Dziś kamery zainstalowane są już chyba wszędzie. Wcale nie zdziwiłbym się, gdybyśmy niedługo mogli znaleźć w sieci bezpośrednią transmisję z tego, co dzieje się na Mount Evereście, Kilimandżaro, albo nawet na Księżycu.

Problem z taką transmisją byłby tylko taki, że zapewne byłaby ona bardzo nudna. Choć wymienione przeze mnie trzy miejsca poruszają naszą wyobraźnię, to akurat tam zapewne nie dzieje się po prostu nic. Transmisja nie miałaby więc wielkich szans powodzenia.

Dlatego więcej zainteresowania internautów mogą wzbudzić Przygodzice w południowej Wielkopolsce. Sam zerkam po kilka razy dziennie, żeby sprawdzić, co dzieje się w gnieździe tamtejszych bocianów. Już nawet nie pamiętam, jak na te stronę trafiłem. Przez pewien czas myślałem, że to bardzo oryginalne i że oglądam jedyne filmowane na żywo gniazdo ptaków na świecie.

Bardzo szybko okazało się, ze wybór jest o wiele większy. Znajoma z Houston w Teksasie, której posłałem link do strony o przygodzickich bocianach, żeby kiedy zapragnie, mogła być bliżej kraju rodzinnego, bardzo szybko znalazła i dla mnie dodatkowe gniazda. Żebym tym razem ja mógł obcować bliżej z amerykańską przyrodą. (N.B. zapraszam PT blogowiczów na moją stronę w Facebooku, gdzie można obejrzeć zdjęcia z obcowania z tą przyrodą).

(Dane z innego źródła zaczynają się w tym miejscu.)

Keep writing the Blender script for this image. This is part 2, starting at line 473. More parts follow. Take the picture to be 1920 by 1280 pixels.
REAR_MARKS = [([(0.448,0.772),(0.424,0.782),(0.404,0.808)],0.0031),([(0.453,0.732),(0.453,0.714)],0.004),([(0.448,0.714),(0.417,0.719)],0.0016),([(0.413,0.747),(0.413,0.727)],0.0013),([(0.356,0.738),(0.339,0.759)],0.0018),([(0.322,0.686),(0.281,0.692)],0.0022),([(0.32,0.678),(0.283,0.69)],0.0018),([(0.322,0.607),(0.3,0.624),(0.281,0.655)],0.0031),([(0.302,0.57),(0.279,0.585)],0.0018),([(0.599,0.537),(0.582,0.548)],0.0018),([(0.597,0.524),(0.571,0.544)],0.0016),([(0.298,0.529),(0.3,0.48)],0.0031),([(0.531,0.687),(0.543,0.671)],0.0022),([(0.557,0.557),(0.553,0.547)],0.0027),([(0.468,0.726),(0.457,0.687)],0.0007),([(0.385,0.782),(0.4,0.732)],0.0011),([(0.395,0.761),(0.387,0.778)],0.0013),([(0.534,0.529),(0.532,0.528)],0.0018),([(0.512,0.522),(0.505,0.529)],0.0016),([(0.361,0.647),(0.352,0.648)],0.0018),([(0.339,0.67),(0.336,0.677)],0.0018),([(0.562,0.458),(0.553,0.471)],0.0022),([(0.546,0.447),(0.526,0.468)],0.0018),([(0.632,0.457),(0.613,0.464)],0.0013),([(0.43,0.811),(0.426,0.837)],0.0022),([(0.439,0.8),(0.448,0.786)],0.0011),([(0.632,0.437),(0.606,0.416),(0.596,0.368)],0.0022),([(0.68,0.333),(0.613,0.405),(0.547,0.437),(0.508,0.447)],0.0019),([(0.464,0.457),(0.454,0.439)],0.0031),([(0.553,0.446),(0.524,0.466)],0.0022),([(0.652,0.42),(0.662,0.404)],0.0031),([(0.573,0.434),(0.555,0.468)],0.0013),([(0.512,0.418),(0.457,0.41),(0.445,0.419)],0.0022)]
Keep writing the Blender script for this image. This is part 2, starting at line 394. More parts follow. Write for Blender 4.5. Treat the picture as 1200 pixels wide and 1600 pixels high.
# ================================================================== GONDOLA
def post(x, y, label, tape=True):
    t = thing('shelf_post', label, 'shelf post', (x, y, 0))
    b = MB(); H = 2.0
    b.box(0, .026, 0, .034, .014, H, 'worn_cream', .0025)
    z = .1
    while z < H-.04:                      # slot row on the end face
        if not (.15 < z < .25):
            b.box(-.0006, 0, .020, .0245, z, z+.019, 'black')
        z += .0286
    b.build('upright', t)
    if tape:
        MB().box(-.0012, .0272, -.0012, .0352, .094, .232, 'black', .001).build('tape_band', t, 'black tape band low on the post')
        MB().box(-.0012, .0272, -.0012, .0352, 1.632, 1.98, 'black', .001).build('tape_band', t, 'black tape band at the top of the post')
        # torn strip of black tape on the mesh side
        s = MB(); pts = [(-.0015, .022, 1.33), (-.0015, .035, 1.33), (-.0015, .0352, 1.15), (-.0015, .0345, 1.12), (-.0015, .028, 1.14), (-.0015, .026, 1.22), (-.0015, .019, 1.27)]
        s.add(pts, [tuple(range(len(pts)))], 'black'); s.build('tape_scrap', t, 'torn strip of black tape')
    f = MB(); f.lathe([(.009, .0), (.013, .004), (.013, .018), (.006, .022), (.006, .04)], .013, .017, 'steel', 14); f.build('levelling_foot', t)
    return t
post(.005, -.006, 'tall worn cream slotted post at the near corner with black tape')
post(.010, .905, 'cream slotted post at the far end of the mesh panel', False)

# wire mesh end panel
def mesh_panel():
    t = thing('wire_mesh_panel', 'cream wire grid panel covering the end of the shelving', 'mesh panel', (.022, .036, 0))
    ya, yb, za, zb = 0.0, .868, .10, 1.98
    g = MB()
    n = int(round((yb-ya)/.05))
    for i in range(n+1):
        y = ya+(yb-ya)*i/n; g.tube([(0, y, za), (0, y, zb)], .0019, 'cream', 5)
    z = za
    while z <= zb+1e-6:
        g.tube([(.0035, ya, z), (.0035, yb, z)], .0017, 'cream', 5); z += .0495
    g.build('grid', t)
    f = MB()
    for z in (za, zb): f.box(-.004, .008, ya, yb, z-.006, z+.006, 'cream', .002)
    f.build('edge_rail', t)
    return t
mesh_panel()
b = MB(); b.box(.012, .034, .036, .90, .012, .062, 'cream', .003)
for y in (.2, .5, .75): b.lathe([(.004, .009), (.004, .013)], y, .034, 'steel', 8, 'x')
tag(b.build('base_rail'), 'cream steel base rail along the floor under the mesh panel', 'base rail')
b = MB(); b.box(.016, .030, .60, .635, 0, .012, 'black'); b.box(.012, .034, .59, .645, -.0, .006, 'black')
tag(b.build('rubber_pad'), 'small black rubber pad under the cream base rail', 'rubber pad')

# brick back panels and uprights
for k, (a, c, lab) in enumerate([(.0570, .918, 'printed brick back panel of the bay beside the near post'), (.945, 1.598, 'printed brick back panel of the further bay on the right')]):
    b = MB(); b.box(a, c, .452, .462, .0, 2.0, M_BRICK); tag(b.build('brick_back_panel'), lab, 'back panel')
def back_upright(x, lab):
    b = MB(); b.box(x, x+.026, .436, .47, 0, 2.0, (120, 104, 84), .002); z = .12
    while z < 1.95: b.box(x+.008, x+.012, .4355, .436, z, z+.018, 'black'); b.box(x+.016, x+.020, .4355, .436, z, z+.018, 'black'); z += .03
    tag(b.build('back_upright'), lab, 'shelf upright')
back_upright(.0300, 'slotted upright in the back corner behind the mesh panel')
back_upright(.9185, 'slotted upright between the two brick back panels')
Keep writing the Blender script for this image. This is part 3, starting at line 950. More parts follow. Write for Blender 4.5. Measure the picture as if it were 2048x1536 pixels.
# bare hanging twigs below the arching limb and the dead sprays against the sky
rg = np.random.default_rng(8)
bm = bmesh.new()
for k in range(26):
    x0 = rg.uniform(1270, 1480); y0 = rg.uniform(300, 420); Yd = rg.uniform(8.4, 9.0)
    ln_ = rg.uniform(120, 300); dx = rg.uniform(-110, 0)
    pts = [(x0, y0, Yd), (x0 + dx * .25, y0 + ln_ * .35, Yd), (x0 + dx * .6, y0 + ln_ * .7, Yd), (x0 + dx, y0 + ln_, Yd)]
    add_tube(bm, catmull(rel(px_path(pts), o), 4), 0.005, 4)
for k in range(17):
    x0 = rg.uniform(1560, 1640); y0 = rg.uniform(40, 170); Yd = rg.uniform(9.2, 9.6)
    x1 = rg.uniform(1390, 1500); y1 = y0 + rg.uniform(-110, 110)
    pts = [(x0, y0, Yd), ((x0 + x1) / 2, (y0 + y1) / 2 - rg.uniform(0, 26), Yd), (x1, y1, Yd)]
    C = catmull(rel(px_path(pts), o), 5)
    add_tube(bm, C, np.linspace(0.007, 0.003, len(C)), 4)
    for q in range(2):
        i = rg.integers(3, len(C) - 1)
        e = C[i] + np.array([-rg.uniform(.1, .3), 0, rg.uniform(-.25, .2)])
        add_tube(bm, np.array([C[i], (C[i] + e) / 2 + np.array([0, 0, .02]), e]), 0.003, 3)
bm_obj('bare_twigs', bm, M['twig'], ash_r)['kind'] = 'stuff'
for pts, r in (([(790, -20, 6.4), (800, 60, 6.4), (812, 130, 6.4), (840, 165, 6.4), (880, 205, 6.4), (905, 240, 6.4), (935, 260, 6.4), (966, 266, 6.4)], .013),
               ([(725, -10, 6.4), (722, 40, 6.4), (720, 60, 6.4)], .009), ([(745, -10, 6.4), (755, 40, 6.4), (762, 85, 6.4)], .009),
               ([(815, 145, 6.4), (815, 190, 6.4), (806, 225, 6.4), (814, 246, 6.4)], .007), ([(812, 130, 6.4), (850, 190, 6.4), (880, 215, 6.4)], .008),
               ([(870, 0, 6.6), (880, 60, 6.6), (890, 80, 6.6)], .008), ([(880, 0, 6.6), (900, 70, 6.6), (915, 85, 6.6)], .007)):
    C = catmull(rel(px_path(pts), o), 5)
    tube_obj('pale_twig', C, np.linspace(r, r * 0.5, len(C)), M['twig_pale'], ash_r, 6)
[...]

W ten sposób stałem się podglądaczem gniazda kolibra z Kalifornii. Nawet już wirtualnie wyprowadziłem jedno pisklę, a teraz czekam na wyklucie dwóch nowych jajek.

Drugim i chyba najbardziej dynamicznym gniazdem okazał się domek amerykańskich orłów białogłowych (Haliaetus leucocephalus). Młode wcale nie mają białej głowy i wyglądają jak potwory rozszarpujące ciała na strzępy – oczywiście ciała ofiar, które przynoszą im do rodzinnego gniazdka rodzice. Dlatego po gnieździe walają się nagie kości. Ostatnio jakiejś Bogu ducha winnej sarenki.

Zupełnie inaczej wygląda karmienie u kolibrów. Rodzice poją młodego bezpośrednio z dzióbka, choć tez wygląda to dość dynamicznie, bo odnosi się wrażenie, ze koliberek pożre swojego tatusia czy mamusię od środka. Prawdę powiedziawszy, nie udało mi się jeszcze zobaczyć, jak karmią nasze przygodzickie bociany. Pewnie za mało siedzę w Internecie.